All that was required for the setup of this lab was the TS-25GA370 DC Motor and pins to read the input (PA6 and PA9), as well as to supply 5V and GND to the encoder pins on the motor. The motor was supplied separately with between 0-12V, as demonstrated in the schematic (Figure 7)

Figure 7: Schematic Diagram

Pins PA6 and PA9 were chosen, individually, becuase they are able to withstand 5 V of power as opposed to other pins that can only take in 3.3 V. This is detailed further in Table 14 (STM32L432xx pin definitions) in the STM32L432xx Datasheet.

Initial Testing

To make sure that this system could initially run, I used the demos Python proram “interrupt_button.c”, which still remains in the project even though it is excluded from the build. I could easily use this button configuration to confirm that my interrupts were set up correctly, which aided a large part in debugging.

Results and Discussion

In conclusion, this lab was a success in configuring an MCU board to use interrupts for measuring the velocity of a motor.

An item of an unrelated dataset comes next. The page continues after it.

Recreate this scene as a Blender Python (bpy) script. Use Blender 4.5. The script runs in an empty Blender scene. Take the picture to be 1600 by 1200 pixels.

It additionally provided information about the incorporation of printf statements within a program, which will prove helpful in later labs for debugging purposes.

Conclusion

In conclusion, all of the program works properly in simulation and in hardware, and can be confirmed with the use of an oscilloscope or a callibration plot that accounts for the voltage to spin rate of the motor.

I spent a total of 23.2 hours working on this lab, with roughly three of them spent on the lab writeup, and two spent building the initial diagram of what signals I anticipated to see with the spinning motor.